WORK TO BE COMPLETED: Print exactly the lines below between the line containing "Model this scene" and the line containing "R = math.radians", counting both of those lines. Leave pictures out.

RECORDS FOR THIS EXERCISE:
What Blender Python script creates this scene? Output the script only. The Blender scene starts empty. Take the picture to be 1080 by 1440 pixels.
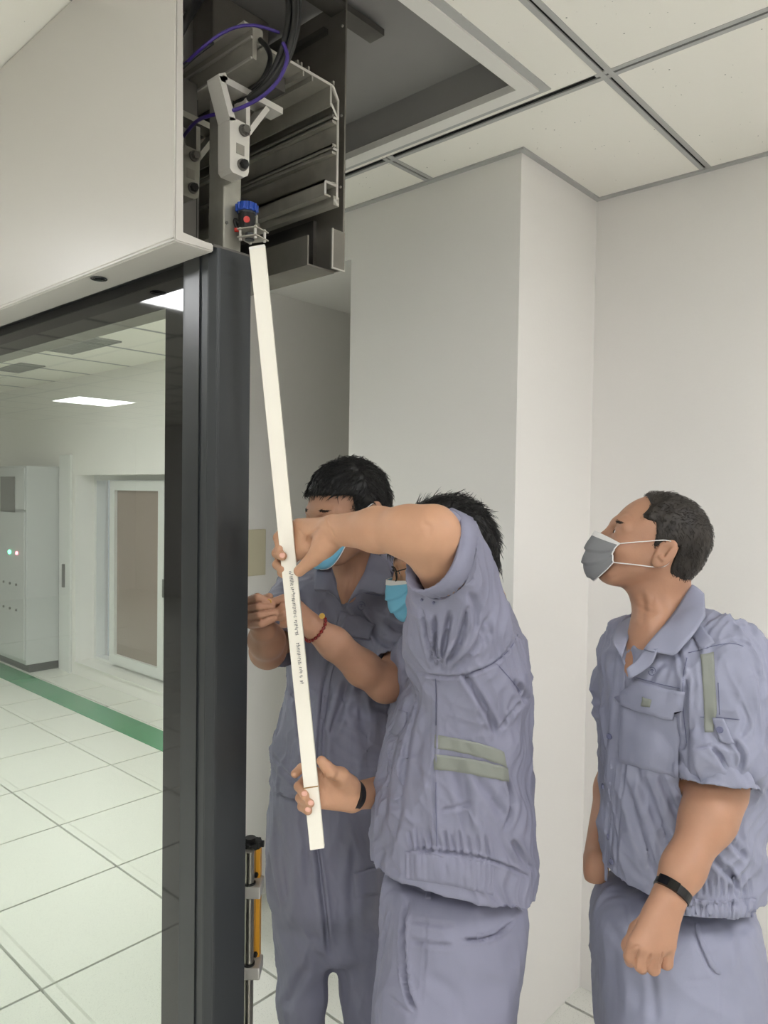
import bpy, bmesh, math, random
import numpy as np
from mathutils import Vector, Matrix
from mathutils.bvhtree import BVHTree
random.seed(7); RNG = np.random.default_rng(7)
S = bpy.context.scene; COL = S.collection

# ---------------------------------------------------------------- camera
FPX, CX, CY, CAMH = 1040.0, 540.0, 720.0, 1.65
_n = np.array([.0145, 1, .0279]); _n /= np.linalg.norm(_n)
_f = np.array([0, 0, -1.]); _fh = _f - _n*_f.dot(_n); _fh /= np.linalg.norm(_fh); _rh = np.cross(_fh, _n)
_a = math.radians(42.1)
R = np.array([math.cos(_a)*_fh + math.sin(_a)*_rh, math.sin(_a)*_fh - math.cos(_a)*_rh, _n])   # world = R @ cam
C0 = np.array([0, 0, CAMH])
FW = np.array([math.cos(_a), math.sin(_a), 0]); RT = np.array([math.sin(_a), -math.cos(_a), 0])  # horizontal forward / right
cam = bpy.data.cameras.new('camera'); cam.sensor_fit = 'VERTICAL'; cam.sensor_height = 36; cam.lens = FPX/1440*36
cam.clip_start = .02; cam.clip_end = 100
co = bpy.data.objects.new('camera', cam); COL.objects.link(co)
m4 = Matrix([[*R[i], C0[i]] for i in range(3)] + [[0, 0, 0, 1]]); co.matrix_world = m4
S.camera = co
# ---------------------------------------------------------------- light and exposure
S.view_settings.view_transform = 'Standard'; S.view_settings.look = 'None'
S.view_settings.gamma = 1; S.view_settings.use_curve_mapping = False
S.view_settings.exposure = 0.30
wd = bpy.data.worlds.new('world'); S.world = wd; wd.use_nodes = True
wd.node_tree.nodes['Background'].inputs[0].default_value = (.9, .95, 1, 1)
wd.node_tree.nodes['Background'].inputs[1].default_value = .3
PANEL_STRENGTH = 20.0
def area_light(name, x, y, z, sx, sy, power, color=(1, .97, .92)):
    l = bpy.data.lights.new(name, 'AREA'); l.shape = 'RECTANGLE'; l.size = sx; l.size_y = sy; l.energy = power; l.color = color
    o = bpy.data.objects.new(name, l); COL.objects.link(o); o.location = (x, y, z); return o

def W(px, py, t): return C0 + R @ (np.array([(px-CX)/FPX, -(py-CY)/FPX, -1.])*t)
def ON(px, py, ax, v):
    d = R @ np.array([(px-CX)/FPX, -(py-CY)/FPX, -1.]); return C0 + d*((v-C0[ax])/d[ax])
def PROJ(P):
    c = (np.asarray(P)-C0) @ R; return CX + FPX*c[..., 0]/-c[..., 2], CY - FPX*c[..., 1]/-c[..., 2], -c[..., 2]

# ---------------------------------------------------------------- materials
def lin(c): return tuple(((v/255)/12.92 if v/255 <= .04045 else ((v/255+.055)/1.055)**2.4) for v in c)
def mat(name, rgb, rough=.5, metal=0, bump=0, bscale=200, var=0, vscale=8, spec=.5, trans=0, emit=0, coat=0, sss=0, aniso=None):
    m = bpy.data.materials.new(name); m.use_nodes = True; nt = m.node_tree; b = nt.nodes['Principled BSDF']
    c = lin(rgb); b.inputs['Base Color'].default_value = (*c, 1)
    b.inputs['Roughness'].default_value = rough; b.inputs['Metallic'].default_value = metal
    b.inputs['Specular IOR Level'].default_value = spec; b.inputs['Transmission Weight'].default_value = trans
    b.inputs['Coat Weight'].default_value = coat
    if sss: b.inputs['Subsurface Weight'].default_value = sss; b.inputs['Subsurface Radius'].default_value = (.01, .004, .002); b.inputs['Subsurface Scale'].default_value = 1
    if emit: b.inputs['Emission Color'].default_value = (*c, 1); b.inputs['Emission Strength'].default_value = emit
    tc = nt.nodes.new('ShaderNodeTexCoord'); src = tc.outputs['Object']
    if aniso:
        mp = nt.nodes.new('ShaderNodeMapping'); mp.inputs['Scale'].default_value = aniso; nt.links.new(src, mp.inputs[0]); src = mp.outputs[0]
    if var:
        n = nt.nodes.new('ShaderNodeTexNoise'); n.inputs['Scale'].default_value = vscale; n.inputs['Detail'].default_value = 5
        nt.links.new(src, n.inputs['Vector'])
        r = nt.nodes.new('ShaderNodeMapRange'); r.inputs['From Min'].default_value = .3; r.inputs['From Max'].default_value = .7
        r.inputs['To Min'].default_value = 1-var; r.inputs['To Max'].default_value = 1+var
        nt.links.new(n.outputs[0], r.inputs[0])
        mx = nt.nodes.new('ShaderNodeVectorMath'); mx.operation = 'SCALE'; mx.inputs[0].default_value = c
        nt.links.new(r.outputs[0], mx.inputs['Scale']); nt.links.new(mx.outputs[0], b.inputs['Base Color'])
    if bump:
        n = nt.nodes.new('ShaderNodeTexNoise'); n.inputs['Scale'].default_value = bscale; n.inputs['Detail'].default_value = 3
        nt.links.new(src, n.inputs['Vector'])
        bp = nt.nodes.new('ShaderNodeBump'); bp.inputs['Strength'].default_value = bump; bp.inputs['Distance'].default_value = .002
        nt.links.new(n.outputs[0], bp.inputs['Height']); nt.links.new(bp.outputs[0], b.inputs['Normal'])
    return m
def speckle_mat(name, rgb, dot, scale, thr, rough=.8, bump=0):
    m = mat(name, rgb, rough); nt = m.node_tree; b = nt.nodes['Principled BSDF']
    tc = nt.nodes.new('ShaderNodeTexCoord'); g = nt.nodes.new('ShaderNodeNewGeometry'); v = nt.nodes.new('ShaderNodeTexVoronoi'); v.inputs['Scale'].default_value = scale
    nt.links.new(g.outputs['Position'], v.inputs['Vector'])
    sx = nt.nodes.new('ShaderNodeSeparateColor'); nt.links.new(v.outputs['Color'], sx.inputs[0])
    ml = nt.nodes.new('ShaderNodeMath'); ml.operation = 'MULTIPLY'; ml.inputs[1].default_value = thr; nt.links.new(sx.outputs[0], ml.inputs[0])
    lt = nt.nodes.new('ShaderNodeMath'); lt.operation = 'LESS_THAN'; nt.links.new(v.outputs['Distance'], lt.inputs[0]); nt.links.new(ml.outputs[0], lt.inputs[1])
    mx = nt.nodes.new('ShaderNodeMix'); mx.data_type = 'RGBA'; mx.inputs['A'].default_value = (*lin(rgb), 1); mx.inputs['B'].default_value = (*lin(dot), 1)
    nt.links.new(lt.outputs[0], mx.inputs['Factor']); nt.links.new(mx.outputs['Result'], b.inputs['Base Color'])
    return m
def glass_mat(name, tint, refl=1.5, haze=0):
    m = bpy.data.materials.new(name); m.use_nodes = True; nt = m.node_tree; nt.nodes.clear()
    o = nt.nodes.new('ShaderNodeOutputMaterial'); t = nt.nodes.new('ShaderNodeBsdfTransparent'); g = nt.nodes.new('ShaderNodeBsdfGlossy')
    t.inputs[0].default_value = (*tint, 1); g.inputs['Roughness'].default_value = .0; g.inputs['Color'].default_value = (.95, 1, .97, 1)
    fr = nt.nodes.new('ShaderNodeFresnel'); fr.inputs[0].default_value = refl
    mx = nt.nodes.new('ShaderNodeMixShader'); gm = nt.nodes.new('ShaderNodeNewGeometry'); sb = nt.nodes.new('ShaderNodeMath'); sb.operation = 'SUBTRACT'; sb.inputs[0].default_value = 1; nt.links.new(gm.outputs['Backfacing'], sb.inputs[1]); mu = nt.nodes.new('ShaderNodeMath'); mu.operation = 'MULTIPLY'; nt.links.new(fr.outputs[0], mu.inputs[0]); nt.links.new(sb.outputs[0], mu.inputs[1]); nt.links.new(mu.outputs[0], mx.inputs[0]); nt.links.new(t.outputs[0], mx.inputs[1]); nt.links.new(g.outputs[0], mx.inputs[2])
    nt.links.new(mx.outputs[0], o.inputs[0]); return m

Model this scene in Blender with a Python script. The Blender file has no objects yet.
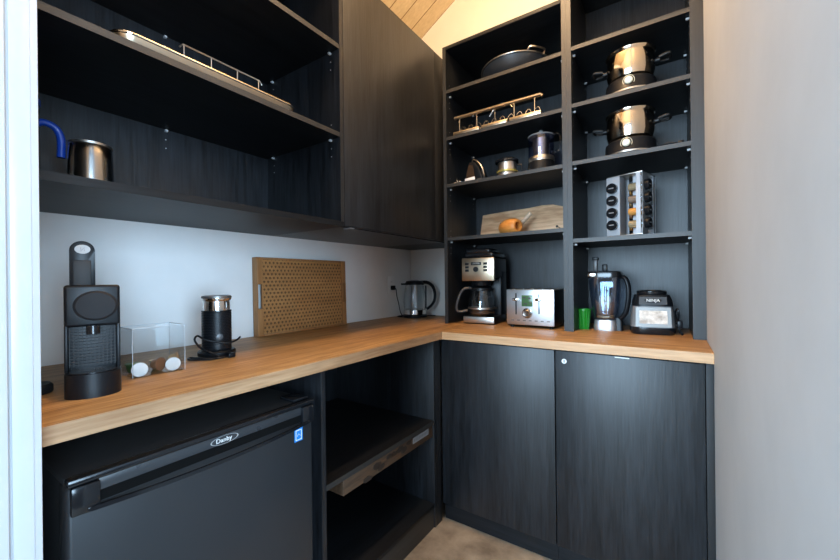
import bpy, bmesh, math, random
from mathutils import Matrix, Vector
random.seed(7)
S = bpy.context.scene
COL = S.collection
PI = math.pi
R = math.radians

# ------------------------------------------------------------------ camera
cam_d = bpy.data.cameras.new('camera'); cam = bpy.data.objects.new('camera', cam_d); COL.objects.link(cam)
cam_d.sensor_fit = 'HORIZONTAL'; cam_d.sensor_width = 36.0
cam_d.lens = 372.43 / 840 * 36.0
cam_d.clip_start = 0.02; cam_d.clip_end = 60
yaw, roll = R(33.8716), R(-0.627)
fw = Vector((-math.sin(yaw), math.cos(yaw), 0)); rt = Vector((math.cos(yaw), math.sin(yaw), 0)); up = rt.cross(fw)
r2 = rt * math.cos(roll) + up * math.sin(roll); u2 = -rt * math.sin(roll) + up * math.cos(roll)
m3 = Matrix((r2, u2, -fw)).transposed()
cam.matrix_world = Matrix.Translation((1.568, -2.2135, 1.157)) @ m3.to_4x4()
S.camera = cam

# ------------------------------------------------------------------ world and lights
S.view_settings.view_transform = 'Standard'
try: S.view_settings.look = 'None'
except Exception: pass
S.view_settings.gamma = 1.0; S.view_settings.use_curve_mapping = False
S.view_settings.exposure = 0.0
W = bpy.data.worlds.new('world'); S.world = W; W.use_nodes = True
wn = W.node_tree.nodes; wl = W.node_tree.links
bg = wn['Background']
tc = wn.new('ShaderNodeTexCoord'); sx = wn.new('ShaderNodeSeparateXYZ'); wr = wn.new('ShaderNodeValToRGB')
wl.new(tc.outputs['Generated'], sx.inputs[0]); wl.new(sx.outputs['Z'], wr.inputs[0])
wr.color_ramp.elements[0].position = 0.46; wr.color_ramp.elements[0].color = (0.10, 0.09, 0.08, 1)
wr.color_ramp.elements[1].position = 0.52; wr.color_ramp.elements[1].color = (0.45, 0.66, 0.92, 1)
mr = wn.new('ShaderNodeMapRange'); mr.inputs[1].default_value = -1; mr.inputs[2].default_value = 1
wl.new(sx.outputs['Z'], mr.inputs[0]); wl.new(mr.outputs[0], wr.inputs[0])
wl.new(wr.outputs[0], bg.inputs[0]); bg.inputs[1].default_value = 1.3

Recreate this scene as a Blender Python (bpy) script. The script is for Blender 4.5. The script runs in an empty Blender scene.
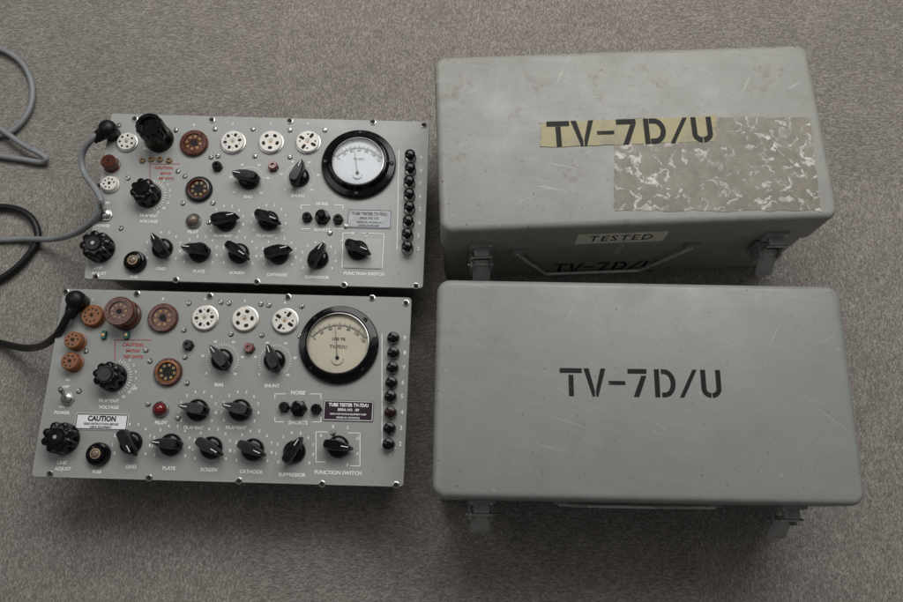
import bpy, bmesh, math, random
from mathutils import Vector, Matrix
random.seed(7)
SC=bpy.context.scene
COL=SC.collection
SC.view_settings.view_transform='Standard'
# ------------------------------------------------------------------ survey
# photogrammetry helper: turns a measurement on the photo plus a known height
# above the floor into metres on the floor grid.
F=769.0; CX=451.5; CY=301.0
TH=math.radians(15.9); CAMZ=0.889
ct,st=math.cos(TH),math.sin(TH)
def P(u,v,z):
    dx=(u-CX)/F; dy=-(v-CY)/F
    wy=dy*ct+st; wz=dy*st-ct
    t=(z-CAMZ)/wz
    return Vector((dx*t,wy*t))
def frame(c,z):
    tl,tr,br,bl=[P(u,v,z) for u,v in c]
    cen=(tl+tr+br+bl)/4
    d=(tr-tl)+(br-bl); e=(tl-bl)+(tr-br)
    a1=math.atan2(d.y,d.x); a2=math.atan2(e.y,e.x)-math.pi/2
    W=((tr-tl).length+(br-bl).length)/2; H=((tl-bl).length+(tr-br).length)/2
    return cen,(a1*.65+a2*.35),W,H
# ------------------------------------------------------------------ materials
def new_mat(name):
    m=bpy.data.materials.new(name); m.use_nodes=True
    nt=m.node_tree; b=nt.nodes['Principled BSDF']
    return m,nt,b
def nd(nt,t,**kw):
    n=nt.nodes.new(t)
    for k,v in kw.items(): setattr(n,k,v)
    return n
def noise(nt,coord,scale,detail=4,stretch=None,rough=.55,rot=None):
    n=nd(nt,'ShaderNodeTexNoise'); n.inputs['Scale'].default_value=scale
    n.inputs['Detail'].default_value=detail; n.inputs['Roughness'].default_value=rough
    if rot:
        mr=nd(nt,'ShaderNodeMapping'); mr.inputs['Rotation'].default_value=rot
        nt.links.new(coord,mr.inputs[0]); coord=mr.outputs[0]
    if stretch:
        mp=nd(nt,'ShaderNodeMapping'); mp.inputs['Scale'].default_value=stretch
        nt.links.new(coord,mp.inputs[0]); coord=mp.outputs[0]
    nt.links.new(coord,n.inputs['Vector'])
    return n.outputs['Fac']
def ramp(nt,fac,stops):
    r=nd(nt,'ShaderNodeValToRGB'); cr=r.color_ramp
    while len(cr.elements)<len(stops): cr.elements.new(.5)
    for e,(p,c) in zip(cr.elements,stops):
        e.position=p; e.color=(c,c,c,1) if not isinstance(c,tuple) else (*c,1)
    nt.links.new(fac,r.inputs[0]); return r.outputs[0]
def mul(nt,a,b):
    m=nd(nt,'ShaderNodeMath',operation='MULTIPLY'); nt.links.new(a,m.inputs[0])
    if isinstance(b,(int,float)): m.inputs[1].default_value=b
    else: nt.links.new(b,m.inputs[1])
    return m.outputs[0]
def mixc(nt,fac,a,b,mode='MIX'):
    m=nd(nt,'ShaderNodeMix',data_type='RGBA',blend_type=mode)
    if isinstance(fac,(int,float)): m.inputs[0].default_value=fac
    else: nt.links.new(fac,m.inputs[0])
    for i,x in ((6,a),(7,b)):
        if isinstance(x,tuple): m.inputs[i].default_value=(*x,1)
        else: nt.links.new(x,m.inputs[i])
    return m.outputs[2]
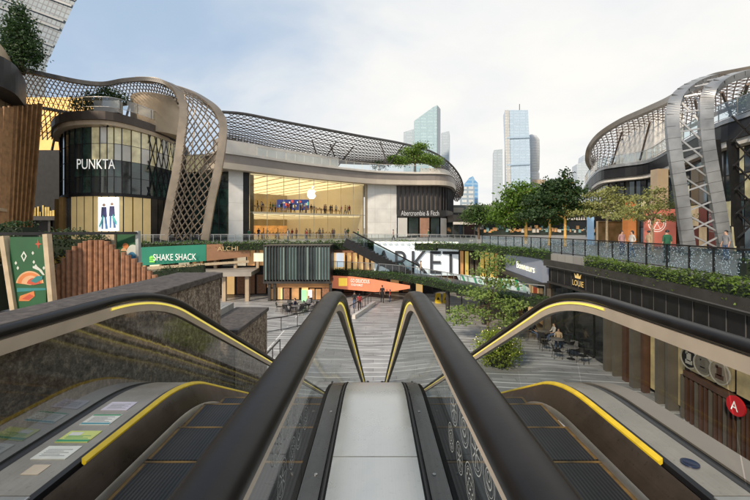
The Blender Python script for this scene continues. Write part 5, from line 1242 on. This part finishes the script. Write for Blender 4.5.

RESULT:
Model this scene in Blender with a Python script. The Blender file has no objects yet.
import bpy, bmesh, math, random
from mathutils import Matrix, Vector
random.seed(7)
S = bpy.context.scene
COL = S.collection
PI = math.pi
R = math.radians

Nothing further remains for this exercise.